_JOB:_ Copy from the first line below down to and including the line with "pampas('drooping pampas plume". Skip the pictures.

^^^^^^^^^^^^^^^^

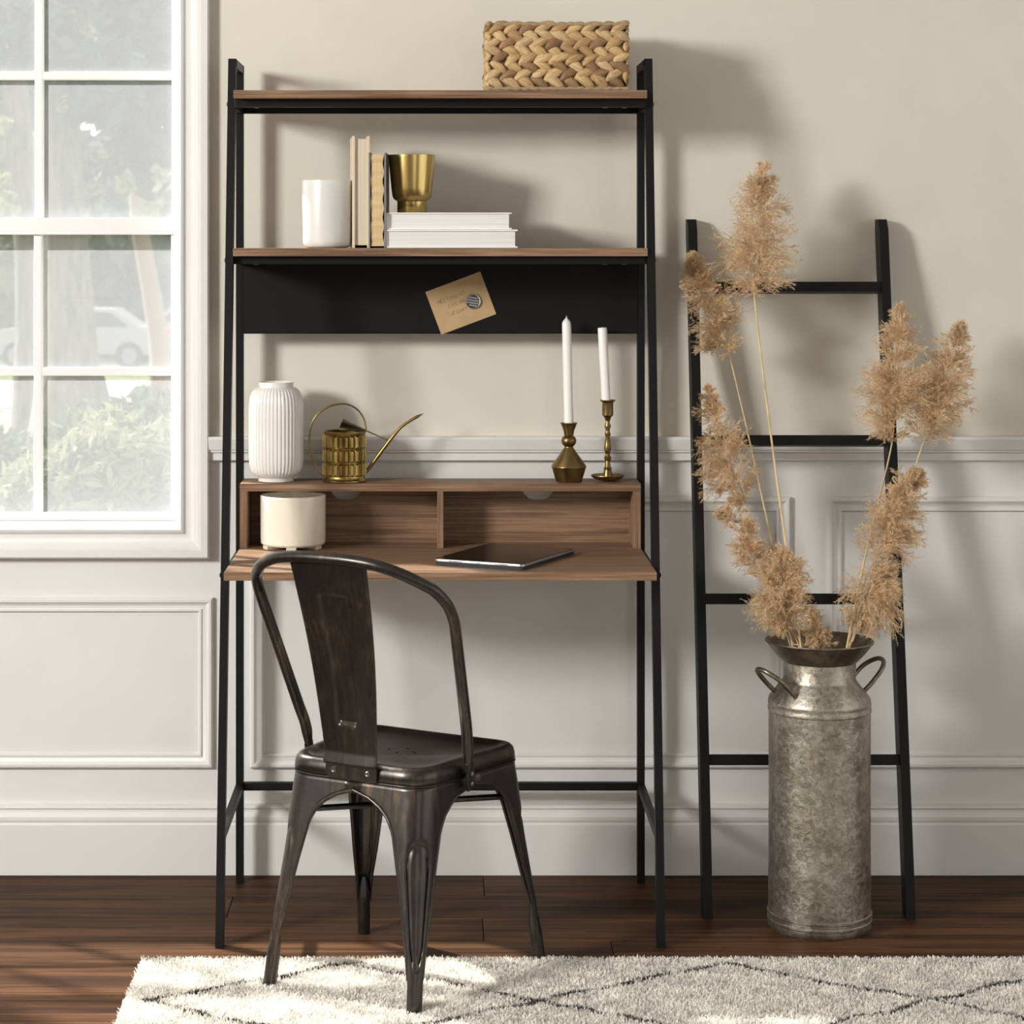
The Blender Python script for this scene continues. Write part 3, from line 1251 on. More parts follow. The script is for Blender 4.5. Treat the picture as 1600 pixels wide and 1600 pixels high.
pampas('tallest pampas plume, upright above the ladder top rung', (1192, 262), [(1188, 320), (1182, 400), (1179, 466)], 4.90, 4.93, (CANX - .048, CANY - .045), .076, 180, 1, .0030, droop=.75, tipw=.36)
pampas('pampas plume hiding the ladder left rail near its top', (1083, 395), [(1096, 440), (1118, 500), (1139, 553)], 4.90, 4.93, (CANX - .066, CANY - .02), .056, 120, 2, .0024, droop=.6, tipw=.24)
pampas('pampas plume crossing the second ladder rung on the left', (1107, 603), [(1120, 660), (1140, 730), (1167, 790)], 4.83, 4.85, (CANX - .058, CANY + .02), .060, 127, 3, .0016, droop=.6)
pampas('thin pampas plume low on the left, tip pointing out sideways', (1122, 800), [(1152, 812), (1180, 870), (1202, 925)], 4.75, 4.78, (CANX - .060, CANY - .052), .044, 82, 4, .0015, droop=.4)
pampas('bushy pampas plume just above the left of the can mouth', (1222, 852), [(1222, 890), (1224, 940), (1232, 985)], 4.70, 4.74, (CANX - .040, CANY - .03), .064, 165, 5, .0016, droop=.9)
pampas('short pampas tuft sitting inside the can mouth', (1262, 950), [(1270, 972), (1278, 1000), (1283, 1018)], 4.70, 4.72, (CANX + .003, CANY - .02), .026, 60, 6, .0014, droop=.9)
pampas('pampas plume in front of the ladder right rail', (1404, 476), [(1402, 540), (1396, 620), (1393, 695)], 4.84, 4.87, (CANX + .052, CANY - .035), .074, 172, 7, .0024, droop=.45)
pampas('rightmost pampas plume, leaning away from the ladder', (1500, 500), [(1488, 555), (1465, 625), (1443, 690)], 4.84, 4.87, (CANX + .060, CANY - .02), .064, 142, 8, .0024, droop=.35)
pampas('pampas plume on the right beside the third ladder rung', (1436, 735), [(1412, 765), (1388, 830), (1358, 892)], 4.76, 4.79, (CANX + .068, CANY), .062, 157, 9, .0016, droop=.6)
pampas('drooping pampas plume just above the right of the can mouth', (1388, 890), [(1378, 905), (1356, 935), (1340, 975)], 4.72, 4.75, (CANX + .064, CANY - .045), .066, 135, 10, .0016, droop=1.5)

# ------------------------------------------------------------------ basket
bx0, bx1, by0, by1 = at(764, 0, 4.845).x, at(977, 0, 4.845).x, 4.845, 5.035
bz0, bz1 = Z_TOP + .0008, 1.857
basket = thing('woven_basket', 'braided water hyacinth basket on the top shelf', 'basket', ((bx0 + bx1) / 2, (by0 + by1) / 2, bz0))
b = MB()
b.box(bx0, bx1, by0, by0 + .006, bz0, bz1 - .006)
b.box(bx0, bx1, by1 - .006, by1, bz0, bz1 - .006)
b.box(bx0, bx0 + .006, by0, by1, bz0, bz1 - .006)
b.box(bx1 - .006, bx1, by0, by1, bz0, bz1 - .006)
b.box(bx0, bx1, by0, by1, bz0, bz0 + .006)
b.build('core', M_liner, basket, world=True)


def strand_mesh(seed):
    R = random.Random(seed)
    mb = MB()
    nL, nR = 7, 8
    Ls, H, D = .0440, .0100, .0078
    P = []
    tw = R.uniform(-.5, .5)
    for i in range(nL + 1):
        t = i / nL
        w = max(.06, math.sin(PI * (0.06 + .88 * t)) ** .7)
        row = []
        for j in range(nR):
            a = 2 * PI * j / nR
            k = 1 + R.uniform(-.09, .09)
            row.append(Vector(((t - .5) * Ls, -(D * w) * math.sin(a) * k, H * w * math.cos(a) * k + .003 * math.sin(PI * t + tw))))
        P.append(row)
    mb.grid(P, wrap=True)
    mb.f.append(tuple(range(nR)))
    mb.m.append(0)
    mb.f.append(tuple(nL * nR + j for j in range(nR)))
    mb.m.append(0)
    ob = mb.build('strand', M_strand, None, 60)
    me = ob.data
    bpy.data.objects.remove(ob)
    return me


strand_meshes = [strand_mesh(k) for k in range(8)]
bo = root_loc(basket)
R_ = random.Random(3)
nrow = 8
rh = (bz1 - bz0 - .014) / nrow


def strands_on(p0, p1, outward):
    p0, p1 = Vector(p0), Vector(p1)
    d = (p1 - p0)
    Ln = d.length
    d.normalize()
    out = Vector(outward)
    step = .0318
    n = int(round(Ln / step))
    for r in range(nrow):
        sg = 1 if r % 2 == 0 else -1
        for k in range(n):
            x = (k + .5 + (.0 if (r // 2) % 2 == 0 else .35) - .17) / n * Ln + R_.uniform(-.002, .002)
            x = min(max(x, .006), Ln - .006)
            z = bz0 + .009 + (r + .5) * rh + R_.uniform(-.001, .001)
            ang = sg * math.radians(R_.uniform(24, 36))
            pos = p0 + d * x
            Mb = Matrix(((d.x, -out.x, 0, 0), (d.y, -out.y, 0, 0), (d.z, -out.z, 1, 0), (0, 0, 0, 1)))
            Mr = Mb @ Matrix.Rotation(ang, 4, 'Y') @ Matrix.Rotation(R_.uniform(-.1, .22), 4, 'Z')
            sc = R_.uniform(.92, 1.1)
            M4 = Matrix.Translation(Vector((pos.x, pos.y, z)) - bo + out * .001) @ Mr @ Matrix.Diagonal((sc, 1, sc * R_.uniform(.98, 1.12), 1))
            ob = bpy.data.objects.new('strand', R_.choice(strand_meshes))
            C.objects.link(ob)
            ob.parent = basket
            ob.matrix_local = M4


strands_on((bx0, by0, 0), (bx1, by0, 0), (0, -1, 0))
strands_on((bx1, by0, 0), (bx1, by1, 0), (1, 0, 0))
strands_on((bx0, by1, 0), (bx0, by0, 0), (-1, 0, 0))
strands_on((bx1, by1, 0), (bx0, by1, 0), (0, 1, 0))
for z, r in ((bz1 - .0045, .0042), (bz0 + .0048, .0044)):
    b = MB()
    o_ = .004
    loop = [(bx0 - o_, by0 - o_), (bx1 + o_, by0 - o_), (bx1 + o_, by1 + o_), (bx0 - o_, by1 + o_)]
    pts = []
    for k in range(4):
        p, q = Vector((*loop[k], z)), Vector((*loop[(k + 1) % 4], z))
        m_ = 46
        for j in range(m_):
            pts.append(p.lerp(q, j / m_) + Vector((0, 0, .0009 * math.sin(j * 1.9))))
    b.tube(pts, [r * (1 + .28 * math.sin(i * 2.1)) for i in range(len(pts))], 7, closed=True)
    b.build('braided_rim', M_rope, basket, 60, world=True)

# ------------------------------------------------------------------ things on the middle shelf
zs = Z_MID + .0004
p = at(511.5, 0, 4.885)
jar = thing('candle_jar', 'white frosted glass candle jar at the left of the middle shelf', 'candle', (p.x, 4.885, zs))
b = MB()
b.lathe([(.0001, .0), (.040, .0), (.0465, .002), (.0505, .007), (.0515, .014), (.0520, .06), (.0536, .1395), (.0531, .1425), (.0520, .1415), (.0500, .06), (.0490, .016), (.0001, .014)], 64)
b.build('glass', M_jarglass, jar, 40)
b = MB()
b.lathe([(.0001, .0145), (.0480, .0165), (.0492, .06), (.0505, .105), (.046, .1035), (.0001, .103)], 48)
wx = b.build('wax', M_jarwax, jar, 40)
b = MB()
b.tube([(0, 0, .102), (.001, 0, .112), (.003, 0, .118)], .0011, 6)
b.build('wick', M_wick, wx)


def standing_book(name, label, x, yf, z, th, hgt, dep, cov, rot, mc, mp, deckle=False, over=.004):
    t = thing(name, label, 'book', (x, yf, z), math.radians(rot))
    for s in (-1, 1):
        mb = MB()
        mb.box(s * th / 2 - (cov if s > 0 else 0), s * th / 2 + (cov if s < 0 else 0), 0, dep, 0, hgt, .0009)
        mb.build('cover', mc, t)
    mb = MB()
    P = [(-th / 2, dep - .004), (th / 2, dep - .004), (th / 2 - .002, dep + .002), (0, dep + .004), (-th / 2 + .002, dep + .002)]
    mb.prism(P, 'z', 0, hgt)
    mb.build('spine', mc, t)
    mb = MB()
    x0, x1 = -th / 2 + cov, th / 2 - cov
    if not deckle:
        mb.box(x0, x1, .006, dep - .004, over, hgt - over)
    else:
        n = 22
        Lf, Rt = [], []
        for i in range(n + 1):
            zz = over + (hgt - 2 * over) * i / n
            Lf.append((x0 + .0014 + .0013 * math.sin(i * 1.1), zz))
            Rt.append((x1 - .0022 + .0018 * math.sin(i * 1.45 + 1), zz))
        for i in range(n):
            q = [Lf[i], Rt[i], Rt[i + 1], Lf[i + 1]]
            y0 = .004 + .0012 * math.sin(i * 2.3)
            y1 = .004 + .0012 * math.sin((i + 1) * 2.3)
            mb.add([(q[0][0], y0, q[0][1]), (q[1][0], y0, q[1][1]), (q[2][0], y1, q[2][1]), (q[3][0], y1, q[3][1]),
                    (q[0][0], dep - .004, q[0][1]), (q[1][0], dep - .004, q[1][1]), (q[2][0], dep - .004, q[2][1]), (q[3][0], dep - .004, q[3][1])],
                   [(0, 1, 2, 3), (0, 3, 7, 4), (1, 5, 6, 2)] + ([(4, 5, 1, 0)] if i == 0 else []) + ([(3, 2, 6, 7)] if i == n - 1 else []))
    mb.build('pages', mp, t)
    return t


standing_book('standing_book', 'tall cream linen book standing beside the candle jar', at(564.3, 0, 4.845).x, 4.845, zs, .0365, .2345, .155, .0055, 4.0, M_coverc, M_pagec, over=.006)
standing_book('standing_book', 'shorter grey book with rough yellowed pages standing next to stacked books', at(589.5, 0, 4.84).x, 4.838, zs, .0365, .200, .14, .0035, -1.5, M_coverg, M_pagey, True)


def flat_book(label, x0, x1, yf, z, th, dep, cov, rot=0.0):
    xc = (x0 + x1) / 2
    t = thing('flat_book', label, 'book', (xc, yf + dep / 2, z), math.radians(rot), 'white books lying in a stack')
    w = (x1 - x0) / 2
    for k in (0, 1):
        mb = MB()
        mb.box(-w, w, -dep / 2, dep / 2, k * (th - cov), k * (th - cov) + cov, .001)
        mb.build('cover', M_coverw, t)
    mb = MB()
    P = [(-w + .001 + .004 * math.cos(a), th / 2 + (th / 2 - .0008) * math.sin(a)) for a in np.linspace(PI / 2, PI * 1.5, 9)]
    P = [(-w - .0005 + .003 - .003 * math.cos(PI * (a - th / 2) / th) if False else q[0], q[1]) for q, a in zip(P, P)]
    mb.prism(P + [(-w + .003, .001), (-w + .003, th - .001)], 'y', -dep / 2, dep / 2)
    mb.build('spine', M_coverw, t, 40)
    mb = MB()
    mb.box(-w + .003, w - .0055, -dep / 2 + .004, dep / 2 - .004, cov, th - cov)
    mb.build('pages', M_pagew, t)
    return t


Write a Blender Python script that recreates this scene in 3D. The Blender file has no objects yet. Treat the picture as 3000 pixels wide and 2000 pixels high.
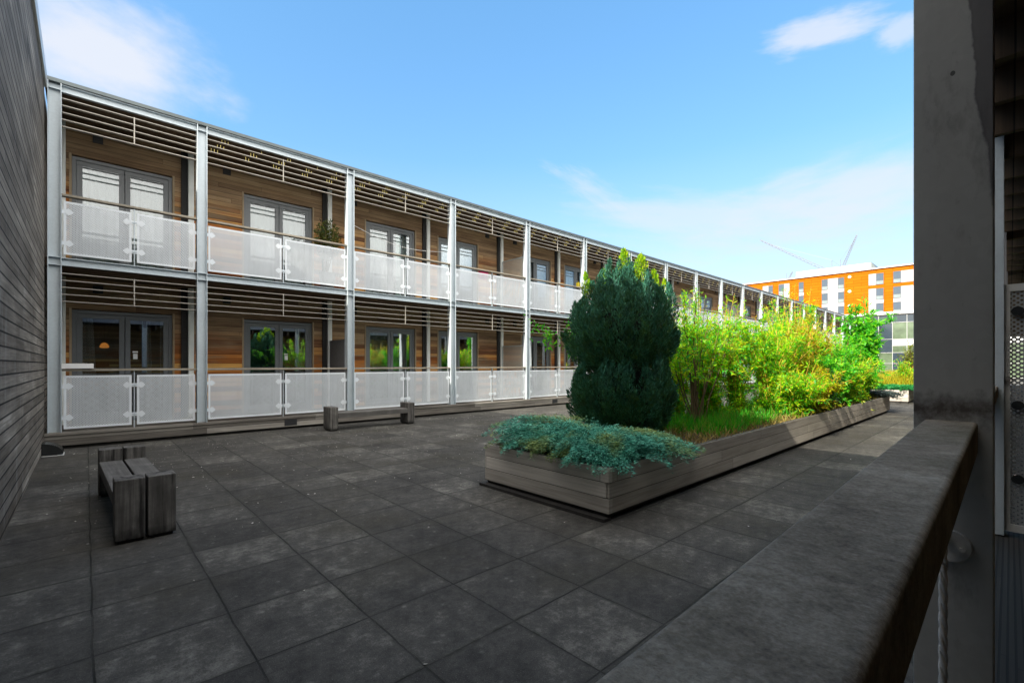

^^^^^^^^^^^^^^^^

_SOLUTION BELOW:_
The Blender Python script for this scene continues. Write part 3, from line 1251 on. More parts follow. The script is for Blender 4.5. Treat the picture as 1600 pixels wide and 1600 pixels high.
pampas('tallest pampas plume, upright above the ladder top rung', (1192, 262), [(1188, 320), (1182, 400), (1179, 466)], 4.90, 4.93, (CANX - .048, CANY - .045), .076, 180, 1, .0030, droop=.75, tipw=.36)
pampas('pampas plume hiding the ladder left rail near its top', (1083, 395), [(1096, 440), (1118, 500), (1139, 553)], 4.90, 4.93, (CANX - .066, CANY - .02), .056, 120, 2, .0024, droop=.6, tipw=.24)
pampas('pampas plume crossing the second ladder rung on the left', (1107, 603), [(1120, 660), (1140, 730), (1167, 790)], 4.83, 4.85, (CANX - .058, CANY + .02), .060, 127, 3, .0016, droop=.6)
pampas('thin pampas plume low on the left, tip pointing out sideways', (1122, 800), [(1152, 812), (1180, 870), (1202, 925)], 4.75, 4.78, (CANX - .060, CANY - .052), .044, 82, 4, .0015, droop=.4)
pampas('bushy pampas plume just above the left of the can mouth', (1222, 852), [(1222, 890), (1224, 940), (1232, 985)], 4.70, 4.74, (CANX - .040, CANY - .03), .064, 165, 5, .0016, droop=.9)
pampas('short pampas tuft sitting inside the can mouth', (1262, 950), [(1270, 972), (1278, 1000), (1283, 1018)], 4.70, 4.72, (CANX + .003, CANY - .02), .026, 60, 6, .0014, droop=.9)
pampas('pampas plume in front of the ladder right rail', (1404, 476), [(1402, 540), (1396, 620), (1393, 695)], 4.84, 4.87, (CANX + .052, CANY - .035), .074, 172, 7, .0024, droop=.45)
pampas('rightmost pampas plume, leaning away from the ladder', (1500, 500), [(1488, 555), (1465, 625), (1443, 690)], 4.84, 4.87, (CANX + .060, CANY - .02), .064, 142, 8, .0024, droop=.35)
pampas('pampas plume on the right beside the third ladder rung', (1436, 735), [(1412, 765), (1388, 830), (1358, 892)], 4.76, 4.79, (CANX + .068, CANY), .062, 157, 9, .0016, droop=.6)
pampas('drooping pampas plume just above the right of the can mouth', (1388, 890), [(1378, 905), (1356, 935), (1340, 975)], 4.72, 4.75, (CANX + .064, CANY - .045), .066, 135, 10, .0016, droop=1.5)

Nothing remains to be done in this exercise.